When we made it downstairs to the Fellowship Hall, the food table greeted us. At the head of the table was the piece d’resistance: two enormous bowls of pinto beans swimming in the legendary toothsome broth that gives them the name they’re usually called around here: soup beans. The redolent fumes hinted of seasoning with home-cured country ham. Bowls were available for those who didn’t want to pass up the broth.

Next on the table were generous triangles of warm cornbread, made by a heritage recipe, we were told, from a cook in the church who was famous for her cornbread. This was followed by an enormous bowl of slaw and a big bowl of some of the best and crispiest refrigerator pickles I ever put in my mouth.

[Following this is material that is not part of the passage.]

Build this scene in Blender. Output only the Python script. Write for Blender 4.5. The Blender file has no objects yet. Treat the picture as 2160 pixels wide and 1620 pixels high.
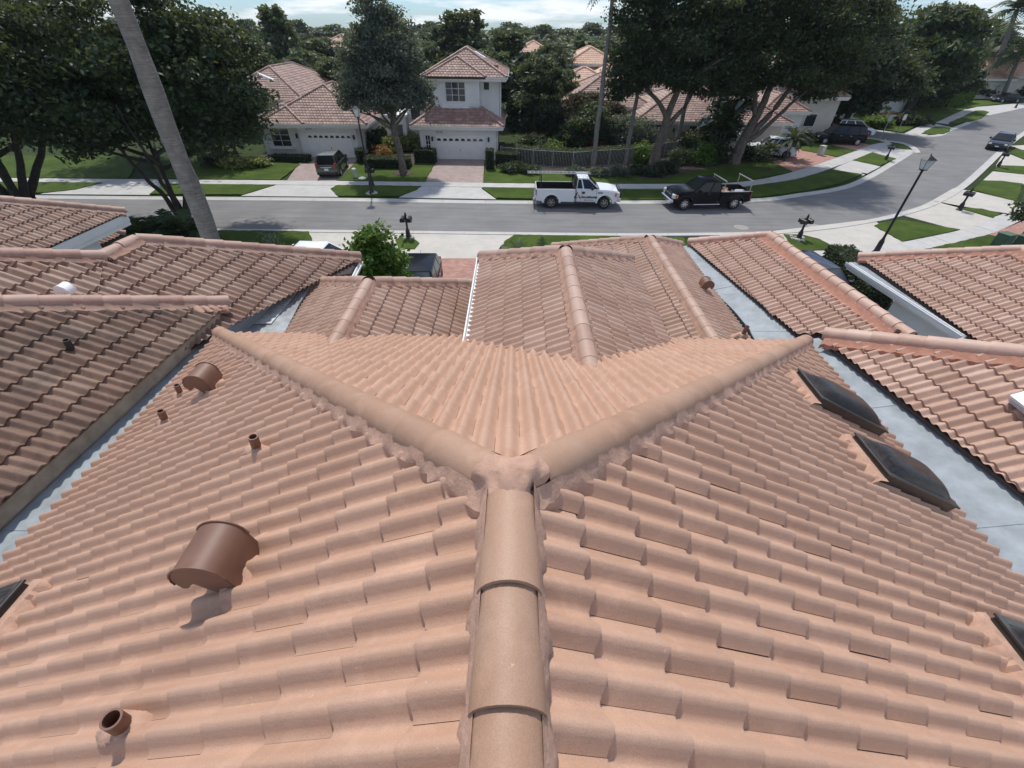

Next up were the starches–every flavorful, cheesy variation on macaroni and cheese and potatoes that you could imagine and yes, somebody had brought Funeral Potatoes, my latest favorite. (Hash browns, chopped onions, sour cream and cheese–all sauced up and baked together in a “potato crack medley.”) The peculiar name, BTW, comes from the fact that a lot of people take them to a bereaved family’s house after a funeral. It’s a dish that holds up well and is still extremely tasty at room temperature.

The desserts were too numerous to count and difficult to pick from. I finally settled on cherry cobbler, but still regretted all those others I missed. Afterwards, I went to buy a church cookbook, for obvious reasons, but they were all gone. Luckily, my friend Becky was one of the buyers.

My dear friend Mary, by the way, who will be 98 at the end of this month, says that the best way to cook pinto beans is on the woodstove–all day long, with a chunk of fatback in them.

When I am troubled in mind, there is no place more soothing and settling to be than sitting by Mary’s woodstove, with the kettle steaming quietly away on the top. Sitting there, the jostle and shove of modern life falls away, and I am transported back–back beyond a pot of soup beans simmering on the woodstove to a farther view of a much younger Mary kneeling to drop the hot iron lid on the skillet with the coals under it where the cornbread cooks in the open fireplace. A simmering iron pot hangs from one of the two hooks on the iron bar over the fire. The fireplace served as both heater and cookstove in Mary’s early years, in the same house she lives in now. Which leads me to ask her: “How on earth did people keep warm up here in the winters with only a fireplace for heat?”

“Oh,” laughs Mary, “you roasted your knees and froze your backside. And you went to bed with the hot iron wrapped up in a cloth, and sometimes there was snow on the bed.”